The Burren, in North County Clare and parts of South County Galway covering an area of 160 square km, is unique - it is like no other place in Ireland. There are no bogs and very few pastures. Instead there are huge pavements of limestone called 'clints' with vertical fissures in the called 'grikes'.

Bleak though the place may appear, man has settled here since the stone age. Evidence of his habitations and tombs are all around you; massive dolmens, wedge tombs and stone forts called cahers, (the homesteads of farmers of long ago), survive in various stages of preservation. Churches and castles indicate later periods of settlement.

Many of the views around The Burren are truly spectacular.
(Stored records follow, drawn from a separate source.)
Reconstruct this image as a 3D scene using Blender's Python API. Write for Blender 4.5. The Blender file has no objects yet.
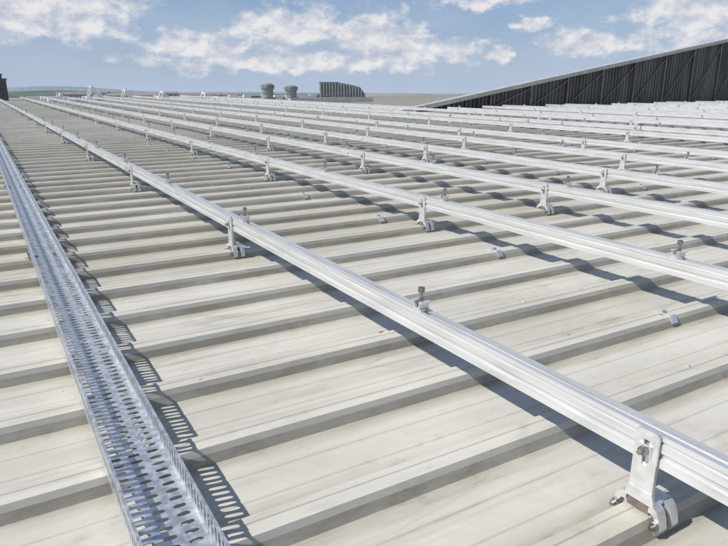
import bpy, math, random
from mathutils import Matrix, Vector
import bmesh
random.seed(7)
R=math.radians
scene=bpy.context.scene
scene.view_settings.view_transform='Standard'
scene.view_settings.look='None'
scene.view_settings.exposure=0
ALPHA=30.56

# ------------------------------------------------------------ helpers
class MB:
    def __init__(s): s.v=[]; s.f=[]; s.m=[]
    def add(s,vs,fs,mi=0):
        o=len(s.v); s.v+=[tuple(p) for p in vs]
        s.f+=[tuple(i+o for i in f) for f in fs]; s.m+=[mi]*len(fs)
    def box(s,x0,x1,y0,y1,z0,z1,mi=0):
        s.add([(x0,y0,z0),(x1,y0,z0),(x1,y1,z0),(x0,y1,z0),(x0,y0,z1),(x1,y0,z1),(x1,y1,z1),(x0,y1,z1)],
              [(0,3,2,1),(4,5,6,7),(0,1,5,4),(1,2,6,5),(2,3,7,6),(3,0,4,7)],mi)
    def prism(s,pts,axis,a0,a1,mi=0,caps=True):
        n=len(pts)
        def P(p,a):
            if axis=='Y': return (p[0],a,p[1])
            if axis=='X': return (a,p[0],p[1])
            return (p[0],p[1],a)
        vs=[P(p,a0) for p in pts]+[P(p,a1) for p in pts]
        fs=[(i,(i+1)%n,n+(i+1)%n,n+i) for i in range(n)]
        if caps: fs+=[tuple(range(n-1,-1,-1)),tuple(range(n,2*n))]
        s.add(vs,fs,mi)
    def cyl(s,c,axis,r,a0,a1,n=14,mi=0,r2=None):
        r2=r if r2 is None else r2
        vs=[]
        for k,(a,rr) in enumerate(((a0,r),(a1,r2))):
            for i in range(n):
                t=2*math.pi*i/n; p=rr*math.cos(t); q=rr*math.sin(t)
                if axis=='Z': vs.append((c[0]+p,c[1]+q,a))
                elif axis=='Y': vs.append((c[0]+p,a,c[1]+q))
                else: vs.append((a,c[0]+p,c[1]+q))
        fs=[(i,(i+1)%n,n+(i+1)%n,n+i) for i in range(n)]+[tuple(range(n-1,-1,-1)),tuple(range(n,2*n))]
        s.add(vs,fs,mi)
    def beam(s,p,q,w,mi=0):
        p=Vector(p);q=Vector(q);d=(q-p).normalized()
        u=d.cross(Vector((0,0,1)));
        if u.length<.01: u=Vector((1,0,0))
        u.normalize(); v=d.cross(u)
        vs=[]
        for a in (p,q):
            for i,j in ((-1,-1),(1,-1),(1,1),(-1,1)): vs.append(a+u*i*w/2+v*j*w/2)
        s.add(vs,[(0,1,5,4),(1,2,6,5),(2,3,7,6),(3,0,4,7),(3,2,1,0),(4,5,6,7)],mi)
    def mesh(s,name,mats):
        me=bpy.data.meshes.new(name); me.from_pydata(s.v,[],s.f)
        for m in mats: me.materials.append(m)
        me.polygons.foreach_set('material_index',s.m)
        me.update()
        bm=bmesh.new(); bm.from_mesh(me); bmesh.ops.recalc_face_normals(bm,faces=bm.faces); bm.to_mesh(me); bm.free()
        return me
    def obj(s,name,mats,parent=None,bevel=0):
        me=s.mesh(name,mats)
        o=bpy.data.objects.new(name,me); scene.collection.objects.link(o)
        if parent: o.parent=parent
        return o
def empty(name):
    o=bpy.data.objects.new(name,None); scene.collection.objects.link(o); return o
def inst(name,me,loc,rz=0,parent=None):
    o=bpy.data.objects.new(name,me); scene.collection.objects.link(o); o.location=loc; o.rotation_euler=(0,0,rz)
    if parent: o.parent=parent
    return o

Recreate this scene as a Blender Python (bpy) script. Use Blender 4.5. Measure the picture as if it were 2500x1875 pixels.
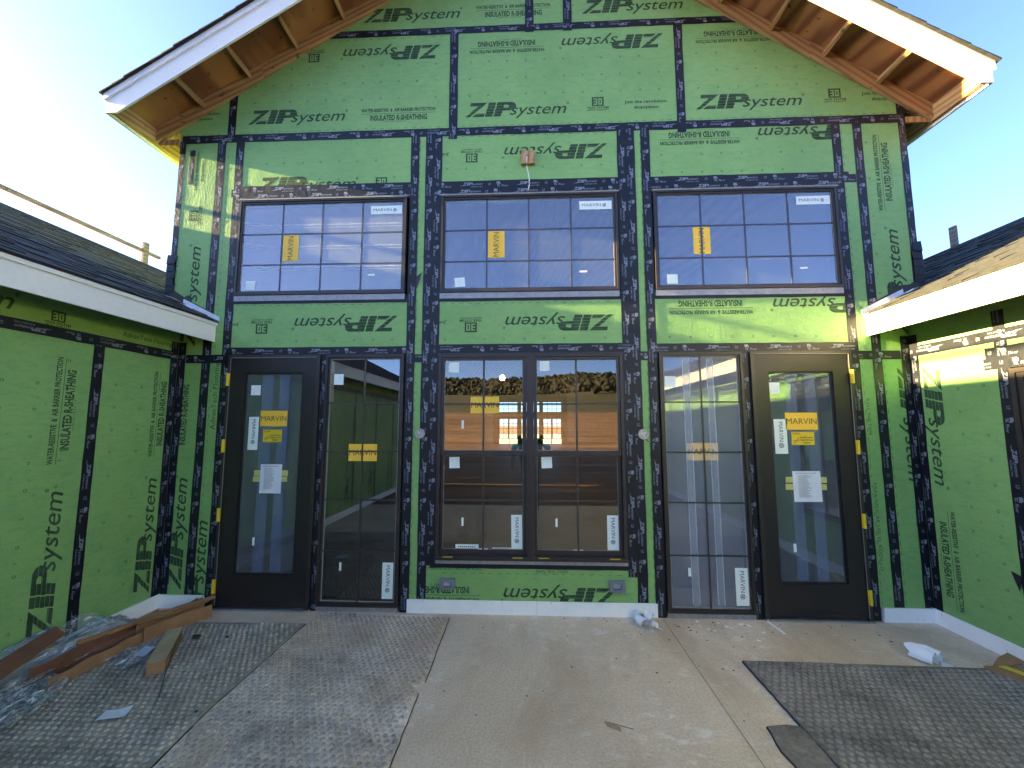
import bpy, bmesh, math, random
from mathutils import Vector, Matrix, noise as mnoise
R = math.radians
sc = bpy.context.scene
for o in list(bpy.data.objects):
    bpy.data.objects.remove(o)
# ------------------------------------------------------------------ camera
CAM = Vector((0.0, -4.148, 1.788))
cd = bpy.data.cameras.new('camera')
co = bpy.data.objects.new('camera', cd)
sc.collection.objects.link(co)
co.location = CAM
yaw, pitch = R(-2.5075), R(5.774)
fwd = Vector((math.sin(yaw) * math.cos(pitch), math.cos(yaw) * math.cos(pitch), math.sin(pitch)))
co.rotation_euler = fwd.to_track_quat('-Z', 'Y').to_euler()
cd.sensor_fit = 'HORIZONTAL'
cd.sensor_width = 36.0
cd.lens = 36.0 * 1012.83 / 2500.0
cd.clip_start = 0.01
cd.clip_end = 6000
sc.camera = co
# ------------------------------------------------------------------ light
SUN = Vector((-1.0, -0.038, 0.235)).normalized()          # towards the sun
sun_el = math.asin(SUN.z)
w = bpy.data.worlds.new('World')
sc.world = w
w.use_nodes = True
nt = w.node_tree
bg = nt.nodes['Background']
sky = nt.nodes.new('ShaderNodeTexSky')
sky.sky_type = 'NISHITA'
sky.sun_disc = False
sky.sun_elevation = sun_el
sky.sun_rotation = math.atan2(SUN.x, SUN.y)
sky.altitude = 200
sky.air_density = 0.4
sky.dust_density = 0.8
sky.ozone_density = 2.0
nt.links.new(sky.outputs[0], bg.inputs[0])
bg.inputs[1].default_value = 0.05
sd = bpy.data.lights.new('sun', 'SUN')
so = bpy.data.objects.new('sun', sd)
sc.collection.objects.link(so)
sd.energy = 3.6
sd.angle = R(0.5)
sd.color = (1.0, 0.76, 0.33)
so.rotation_euler = SUN.to_track_quat('Z', 'Y').to_euler()
so.location = (-20, -5, 12)
sc.view_settings.view_transform = 'Standard'
sc.view_settings.look = 'None'
sc.view_settings.gamma = 1.0
sc.view_settings.exposure = 4.35
sc.view_settings.use_curve_mapping = False
sc.render.engine = 'CYCLES'
sc.cycles.use_denoising = True
sc.cycles.max_bounces = 8
sc.cycles.diffuse_bounces = 4
sc.cycles.glossy_bounces = 4
sc.cycles.transparent_max_bounces = 24
sc.cycles.caustics_reflective = False
sc.cycles.caustics_refractive = False
rnd = random.Random(7)

# ------------------------------------------------------------------ materials
MATS = {}
def srgb(r, g, b):
    f = lambda c: (c / 255 / 12.92) if c / 255 <= 0.04045 else ((c / 255 + 0.055) / 1.055) ** 2.4
    return (f(r), f(g), f(b))
def new_mat(name):
    m = bpy.data.materials.new(name)
    m.use_nodes = True
    MATS[name] = m
    return m, m.node_tree.nodes, m.node_tree.links, m.node_tree.nodes['Principled BSDF']
def coords(n, l, scale=(1, 1, 1), src='Object'):
    tc = n.new('ShaderNodeTexCoord')
    mp = n.new('ShaderNodeMapping')
    mp.inputs['Scale'].default_value = scale
    l.new(tc.outputs[src], mp.inputs[0])
    return mp.outputs[0]
def noise(n, l, vec, scale, detail=4, rough=0.6, dist=0.0):
    t = n.new('ShaderNodeTexNoise')
    t.inputs['Scale'].default_value = scale
    t.inputs['Detail'].default_value = detail
    t.inputs['Roughness'].default_value = rough
    t.inputs['Distortion'].default_value = dist
    l.new(vec, t.inputs['Vector'])
    return t.outputs[0]
def ramp(n, l, fac, stops):
    r = n.new('ShaderNodeValToRGB')
    e = r.color_ramp.elements
    while len(e) < len(stops):
        e.new(0.5)
    for i, (p, c) in enumerate(stops):
        e[i].position = p
        e[i].color = (c[0], c[1], c[2], 1) if not isinstance(c, (int, float)) else (c, c, c, 1)
    l.new(fac, r.inputs[0])
    return r.outputs[0]
def mixc(n, l, fac, a, b, blend='MIX'):
    m = n.new('ShaderNodeMix')
    m.data_type = 'RGBA'
    m.blend_type = blend
    for sock, v in ((m.inputs[0], fac), (m.inputs[6], a), (m.inputs[7], b)):
        if isinstance(v, (int, float)):
            sock.default_value = v
        elif isinstance(v, tuple):
            sock.default_value = (*v[:3], 1)
        else:
            l.new(v, sock)
    return m.outputs[2]
def bump(n, l, height, strength, dist=0.01, prev=None):
    b = n.new('ShaderNodeBump')
    b.inputs['Strength'].default_value = strength
    b.inputs['Distance'].default_value = dist
    l.new(height, b.inputs['Height'])
    if prev is not None:
        l.new(prev, b.inputs['Normal'])
    return b.outputs[0]
def simple(name, c1, c2=None, scale=8, rough=0.6, bs=0.0, bscale=60, metal=0.0, vs=(1, 1, 1), spec=0.5, bdist=0.002):
    m, n, l, p = new_mat(name)
    v = coords(n, l, vs)
    if c2 is None:
        c2 = tuple(c * 0.8 for c in c1)
    f = noise(n, l, v, scale, 5, 0.65)
    col = ramp(n, l, f, [(0.35, c1), (0.65, c2)])
    l.new(col, p.inputs['Base Color'])
    p.inputs['Roughness'].default_value = rough
    p.inputs['Metallic'].default_value = metal
    p.inputs['Specular IOR Level'].default_value = spec
    if bs:
        l.new(bump(n, l, noise(n, l, v, bscale, 6, 0.7), bs, bdist), p.inputs['Normal'])
    return m

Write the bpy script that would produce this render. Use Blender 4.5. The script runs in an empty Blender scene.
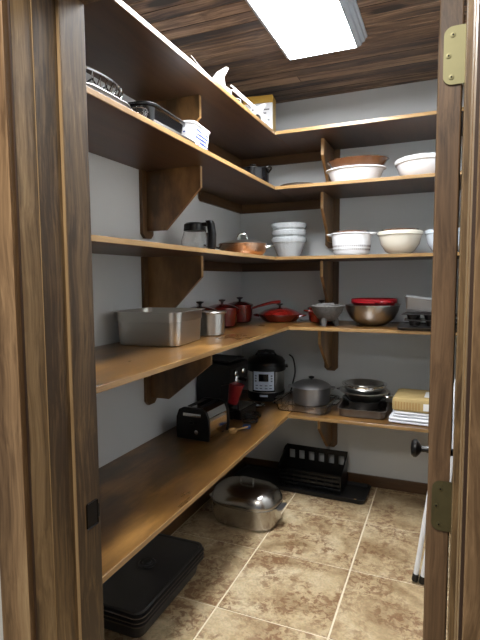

You won't forget Corkscrew Hill and its vista across Galway Bay; or the journey around Black Head or the view from Ballinalacken Hill across to the Aran Islands.

Aillwee Cave is near Ballyvaughan and is one of Ireland's oldest caves, it would have been formed when the landscape of the Burren was very different from what it is today.  Another cave is Pol an Ionain, near Ballynalackan, to explore this cave you will have a low stoney crawl in water, however the light at the end of the tunnel is a large chamber in which you will find a large stalactite hanging from the roof and at 6.7 metres long, probably the largest in the world.

The Cliffs Of Moher

The Cliffs are 8kms long 214m high. The tower at the cliffs was built by Cornelius O'Brien, a descendant of Brian Boru, the High King of Ireland. From here one can easily view the cliffs, the Aran Islands, and Galway Bay as well as the Twelve Pins and the Maum Turk mountains to the north in Connemara and Loop Head to the south.